— WHAT IS ASKED —
Reproduce, character for character, the entries from their opening line through the line with "col = scene.collection".

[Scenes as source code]
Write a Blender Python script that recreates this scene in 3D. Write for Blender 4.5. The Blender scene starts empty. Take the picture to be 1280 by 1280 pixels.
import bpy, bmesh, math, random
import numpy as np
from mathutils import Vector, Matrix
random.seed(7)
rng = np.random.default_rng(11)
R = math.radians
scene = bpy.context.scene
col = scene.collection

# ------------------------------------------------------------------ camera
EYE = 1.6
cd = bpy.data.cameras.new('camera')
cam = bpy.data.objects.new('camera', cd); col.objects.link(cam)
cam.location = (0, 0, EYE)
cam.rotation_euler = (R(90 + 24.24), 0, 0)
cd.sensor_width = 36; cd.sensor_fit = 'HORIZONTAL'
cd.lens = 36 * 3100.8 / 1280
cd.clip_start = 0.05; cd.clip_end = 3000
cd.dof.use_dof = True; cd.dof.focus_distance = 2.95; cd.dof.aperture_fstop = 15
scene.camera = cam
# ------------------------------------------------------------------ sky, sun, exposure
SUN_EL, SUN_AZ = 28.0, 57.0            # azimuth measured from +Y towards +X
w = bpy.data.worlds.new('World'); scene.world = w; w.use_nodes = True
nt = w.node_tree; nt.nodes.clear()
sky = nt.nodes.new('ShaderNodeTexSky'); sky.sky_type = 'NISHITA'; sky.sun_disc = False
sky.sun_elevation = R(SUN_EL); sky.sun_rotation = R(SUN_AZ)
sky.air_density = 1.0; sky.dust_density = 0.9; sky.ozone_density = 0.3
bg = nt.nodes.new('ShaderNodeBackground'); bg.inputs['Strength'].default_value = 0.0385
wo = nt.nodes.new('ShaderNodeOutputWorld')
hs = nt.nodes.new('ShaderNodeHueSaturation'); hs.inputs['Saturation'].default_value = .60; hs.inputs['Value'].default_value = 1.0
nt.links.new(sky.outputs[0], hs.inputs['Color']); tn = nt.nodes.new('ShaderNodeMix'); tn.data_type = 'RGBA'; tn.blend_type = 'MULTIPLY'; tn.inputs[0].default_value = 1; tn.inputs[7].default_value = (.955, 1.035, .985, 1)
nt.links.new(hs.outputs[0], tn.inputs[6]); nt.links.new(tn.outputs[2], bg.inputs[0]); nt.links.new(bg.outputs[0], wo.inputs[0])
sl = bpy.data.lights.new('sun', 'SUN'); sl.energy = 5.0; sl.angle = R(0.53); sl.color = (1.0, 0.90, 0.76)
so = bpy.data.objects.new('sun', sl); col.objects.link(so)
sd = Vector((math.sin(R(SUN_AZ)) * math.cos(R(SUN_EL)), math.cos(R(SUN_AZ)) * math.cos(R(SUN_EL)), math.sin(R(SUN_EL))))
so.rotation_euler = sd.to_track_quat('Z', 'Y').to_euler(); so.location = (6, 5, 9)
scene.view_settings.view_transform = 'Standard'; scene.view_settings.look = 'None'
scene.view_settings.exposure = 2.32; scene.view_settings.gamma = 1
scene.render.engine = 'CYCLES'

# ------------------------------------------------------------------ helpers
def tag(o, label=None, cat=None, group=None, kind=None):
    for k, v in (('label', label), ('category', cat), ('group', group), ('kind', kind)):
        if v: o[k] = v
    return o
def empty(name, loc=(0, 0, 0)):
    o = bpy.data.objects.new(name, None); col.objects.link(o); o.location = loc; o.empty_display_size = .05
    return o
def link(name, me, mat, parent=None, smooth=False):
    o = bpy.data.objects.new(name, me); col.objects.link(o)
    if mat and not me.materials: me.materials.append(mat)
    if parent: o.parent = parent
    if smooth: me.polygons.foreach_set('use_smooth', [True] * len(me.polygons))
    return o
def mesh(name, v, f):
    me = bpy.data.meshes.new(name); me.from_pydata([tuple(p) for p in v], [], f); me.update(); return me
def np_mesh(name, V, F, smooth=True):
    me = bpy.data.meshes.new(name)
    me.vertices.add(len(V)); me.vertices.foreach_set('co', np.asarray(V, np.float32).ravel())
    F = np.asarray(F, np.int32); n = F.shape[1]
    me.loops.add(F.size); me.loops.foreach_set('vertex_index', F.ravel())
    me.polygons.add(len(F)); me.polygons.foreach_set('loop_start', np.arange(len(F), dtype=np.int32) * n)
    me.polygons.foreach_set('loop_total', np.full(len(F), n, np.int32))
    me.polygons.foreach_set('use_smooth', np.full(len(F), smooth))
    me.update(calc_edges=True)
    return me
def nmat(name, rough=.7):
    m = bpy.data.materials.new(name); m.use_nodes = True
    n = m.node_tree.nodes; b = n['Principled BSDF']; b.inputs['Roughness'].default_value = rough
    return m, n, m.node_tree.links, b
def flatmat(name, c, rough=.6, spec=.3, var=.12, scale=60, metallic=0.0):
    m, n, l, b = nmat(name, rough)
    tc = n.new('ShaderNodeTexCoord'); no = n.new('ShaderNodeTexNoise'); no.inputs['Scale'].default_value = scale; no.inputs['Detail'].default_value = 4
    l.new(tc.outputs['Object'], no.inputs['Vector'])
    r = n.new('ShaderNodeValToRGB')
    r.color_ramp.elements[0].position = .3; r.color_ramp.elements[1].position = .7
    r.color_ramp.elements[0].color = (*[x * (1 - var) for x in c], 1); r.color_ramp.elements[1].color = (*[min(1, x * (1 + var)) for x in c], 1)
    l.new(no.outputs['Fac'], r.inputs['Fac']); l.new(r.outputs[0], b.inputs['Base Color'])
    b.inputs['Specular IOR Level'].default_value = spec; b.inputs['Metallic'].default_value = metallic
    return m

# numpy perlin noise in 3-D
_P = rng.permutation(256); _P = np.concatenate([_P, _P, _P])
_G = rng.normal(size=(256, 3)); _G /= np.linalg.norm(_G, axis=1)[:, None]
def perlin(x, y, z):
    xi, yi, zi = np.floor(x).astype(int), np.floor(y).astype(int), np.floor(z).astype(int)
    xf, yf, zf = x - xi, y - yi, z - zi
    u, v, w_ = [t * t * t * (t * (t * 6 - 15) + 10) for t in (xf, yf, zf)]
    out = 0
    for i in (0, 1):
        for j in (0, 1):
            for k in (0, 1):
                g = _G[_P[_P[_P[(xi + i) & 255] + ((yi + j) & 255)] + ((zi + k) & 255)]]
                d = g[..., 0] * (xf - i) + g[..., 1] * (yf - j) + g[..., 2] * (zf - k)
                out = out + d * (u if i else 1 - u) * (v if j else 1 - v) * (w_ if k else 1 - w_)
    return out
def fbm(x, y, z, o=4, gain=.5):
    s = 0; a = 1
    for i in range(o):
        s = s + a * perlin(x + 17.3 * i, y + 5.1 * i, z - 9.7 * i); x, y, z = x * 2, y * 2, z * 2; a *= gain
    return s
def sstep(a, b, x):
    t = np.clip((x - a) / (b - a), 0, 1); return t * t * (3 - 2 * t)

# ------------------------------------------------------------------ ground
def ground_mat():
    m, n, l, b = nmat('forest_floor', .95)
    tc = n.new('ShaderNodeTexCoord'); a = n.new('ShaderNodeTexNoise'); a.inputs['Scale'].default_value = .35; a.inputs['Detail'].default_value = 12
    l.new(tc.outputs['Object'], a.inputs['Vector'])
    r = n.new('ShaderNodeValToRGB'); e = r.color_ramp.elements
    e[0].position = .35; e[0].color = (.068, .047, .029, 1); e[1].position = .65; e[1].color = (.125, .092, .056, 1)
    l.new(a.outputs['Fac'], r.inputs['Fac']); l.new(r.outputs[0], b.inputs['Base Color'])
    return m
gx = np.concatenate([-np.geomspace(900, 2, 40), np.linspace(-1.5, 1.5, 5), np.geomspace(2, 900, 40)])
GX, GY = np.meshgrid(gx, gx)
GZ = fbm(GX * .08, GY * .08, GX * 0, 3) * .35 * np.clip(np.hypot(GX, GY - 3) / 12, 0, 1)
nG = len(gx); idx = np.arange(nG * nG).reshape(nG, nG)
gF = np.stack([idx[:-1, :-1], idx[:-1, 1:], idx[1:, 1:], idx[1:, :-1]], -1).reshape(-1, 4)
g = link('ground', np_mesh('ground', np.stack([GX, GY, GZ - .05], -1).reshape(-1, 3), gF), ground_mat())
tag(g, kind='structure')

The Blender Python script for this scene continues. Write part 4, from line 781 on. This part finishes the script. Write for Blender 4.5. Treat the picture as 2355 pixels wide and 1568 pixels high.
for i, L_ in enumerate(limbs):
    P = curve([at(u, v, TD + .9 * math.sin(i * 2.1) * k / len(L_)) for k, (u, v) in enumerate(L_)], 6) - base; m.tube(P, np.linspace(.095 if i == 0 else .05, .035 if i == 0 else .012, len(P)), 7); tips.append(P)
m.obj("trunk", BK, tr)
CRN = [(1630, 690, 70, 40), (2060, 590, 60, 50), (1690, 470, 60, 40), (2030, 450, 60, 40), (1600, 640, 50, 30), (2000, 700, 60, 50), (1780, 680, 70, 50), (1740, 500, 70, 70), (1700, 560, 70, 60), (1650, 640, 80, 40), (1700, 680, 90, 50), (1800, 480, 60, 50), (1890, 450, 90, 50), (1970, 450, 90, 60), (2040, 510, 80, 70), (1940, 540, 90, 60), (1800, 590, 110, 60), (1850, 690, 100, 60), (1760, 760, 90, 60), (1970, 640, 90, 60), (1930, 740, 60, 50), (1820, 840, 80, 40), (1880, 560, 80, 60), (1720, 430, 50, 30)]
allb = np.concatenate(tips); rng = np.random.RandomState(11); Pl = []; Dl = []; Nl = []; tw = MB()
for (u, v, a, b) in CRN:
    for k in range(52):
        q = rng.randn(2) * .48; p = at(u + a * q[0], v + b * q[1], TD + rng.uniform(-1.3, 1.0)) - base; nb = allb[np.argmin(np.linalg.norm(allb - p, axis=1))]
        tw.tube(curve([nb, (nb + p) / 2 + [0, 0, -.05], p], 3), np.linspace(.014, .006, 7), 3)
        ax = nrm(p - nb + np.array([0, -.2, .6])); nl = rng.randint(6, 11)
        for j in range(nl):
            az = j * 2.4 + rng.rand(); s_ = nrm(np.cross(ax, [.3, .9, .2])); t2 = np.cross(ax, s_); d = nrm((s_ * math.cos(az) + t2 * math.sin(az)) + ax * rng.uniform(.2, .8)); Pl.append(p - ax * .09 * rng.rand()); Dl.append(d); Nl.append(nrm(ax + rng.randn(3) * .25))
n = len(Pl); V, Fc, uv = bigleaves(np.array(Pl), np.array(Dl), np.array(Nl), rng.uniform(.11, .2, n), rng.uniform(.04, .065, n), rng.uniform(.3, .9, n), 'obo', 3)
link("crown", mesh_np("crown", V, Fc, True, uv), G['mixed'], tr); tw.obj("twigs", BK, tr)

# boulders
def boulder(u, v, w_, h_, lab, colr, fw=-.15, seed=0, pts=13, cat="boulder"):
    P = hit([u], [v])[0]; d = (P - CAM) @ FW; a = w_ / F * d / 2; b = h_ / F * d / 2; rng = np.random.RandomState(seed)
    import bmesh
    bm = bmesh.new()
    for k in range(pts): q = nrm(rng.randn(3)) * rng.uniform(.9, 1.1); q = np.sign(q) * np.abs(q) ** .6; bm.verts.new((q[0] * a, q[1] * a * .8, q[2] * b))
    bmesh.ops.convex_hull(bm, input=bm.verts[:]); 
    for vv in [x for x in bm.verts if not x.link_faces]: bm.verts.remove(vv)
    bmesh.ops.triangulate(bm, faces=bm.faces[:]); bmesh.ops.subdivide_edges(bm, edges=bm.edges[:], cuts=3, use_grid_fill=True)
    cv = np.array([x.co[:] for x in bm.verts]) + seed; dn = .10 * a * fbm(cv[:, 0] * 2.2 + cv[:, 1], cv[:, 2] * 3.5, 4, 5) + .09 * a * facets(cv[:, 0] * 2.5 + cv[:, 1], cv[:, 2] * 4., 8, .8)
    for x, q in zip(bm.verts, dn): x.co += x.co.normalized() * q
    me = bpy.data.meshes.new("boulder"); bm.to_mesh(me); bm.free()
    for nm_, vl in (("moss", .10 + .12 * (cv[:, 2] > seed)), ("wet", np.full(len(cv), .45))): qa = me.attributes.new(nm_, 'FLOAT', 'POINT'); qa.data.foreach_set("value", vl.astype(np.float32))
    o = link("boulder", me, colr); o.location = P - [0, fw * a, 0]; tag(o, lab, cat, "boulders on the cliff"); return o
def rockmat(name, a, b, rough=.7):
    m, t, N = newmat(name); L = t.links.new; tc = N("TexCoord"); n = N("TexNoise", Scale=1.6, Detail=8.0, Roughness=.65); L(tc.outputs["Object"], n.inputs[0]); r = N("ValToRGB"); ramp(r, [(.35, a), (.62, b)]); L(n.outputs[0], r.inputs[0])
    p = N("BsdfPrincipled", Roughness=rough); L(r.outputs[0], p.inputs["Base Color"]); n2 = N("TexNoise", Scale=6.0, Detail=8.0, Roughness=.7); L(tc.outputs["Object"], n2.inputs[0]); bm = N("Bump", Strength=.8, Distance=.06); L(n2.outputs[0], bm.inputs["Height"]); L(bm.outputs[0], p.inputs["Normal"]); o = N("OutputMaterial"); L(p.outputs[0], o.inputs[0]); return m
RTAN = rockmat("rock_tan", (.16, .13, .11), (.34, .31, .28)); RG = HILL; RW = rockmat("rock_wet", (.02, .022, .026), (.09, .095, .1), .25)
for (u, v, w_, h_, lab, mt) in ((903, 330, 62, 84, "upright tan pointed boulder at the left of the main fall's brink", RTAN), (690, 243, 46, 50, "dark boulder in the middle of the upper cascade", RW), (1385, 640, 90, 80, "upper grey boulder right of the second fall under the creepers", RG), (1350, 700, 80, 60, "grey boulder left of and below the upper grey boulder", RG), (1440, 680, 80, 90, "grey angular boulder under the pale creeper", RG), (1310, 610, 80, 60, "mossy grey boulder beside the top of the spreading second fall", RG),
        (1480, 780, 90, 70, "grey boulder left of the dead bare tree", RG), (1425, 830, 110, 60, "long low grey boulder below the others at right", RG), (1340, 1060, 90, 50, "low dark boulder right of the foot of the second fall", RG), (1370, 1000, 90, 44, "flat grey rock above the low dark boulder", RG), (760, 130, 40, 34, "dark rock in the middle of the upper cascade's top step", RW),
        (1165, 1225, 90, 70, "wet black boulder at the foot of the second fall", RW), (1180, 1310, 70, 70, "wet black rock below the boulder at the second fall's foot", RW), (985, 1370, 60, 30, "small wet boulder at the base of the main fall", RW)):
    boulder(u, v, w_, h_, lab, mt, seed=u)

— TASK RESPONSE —
Write a Blender Python script that recreates this scene in 3D. Write for Blender 4.5. The Blender scene starts empty. Take the picture to be 1280 by 1280 pixels.
import bpy, bmesh, math, random
import numpy as np
from mathutils import Vector, Matrix
random.seed(7)
rng = np.random.default_rng(11)
R = math.radians
scene = bpy.context.scene
col = scene.collection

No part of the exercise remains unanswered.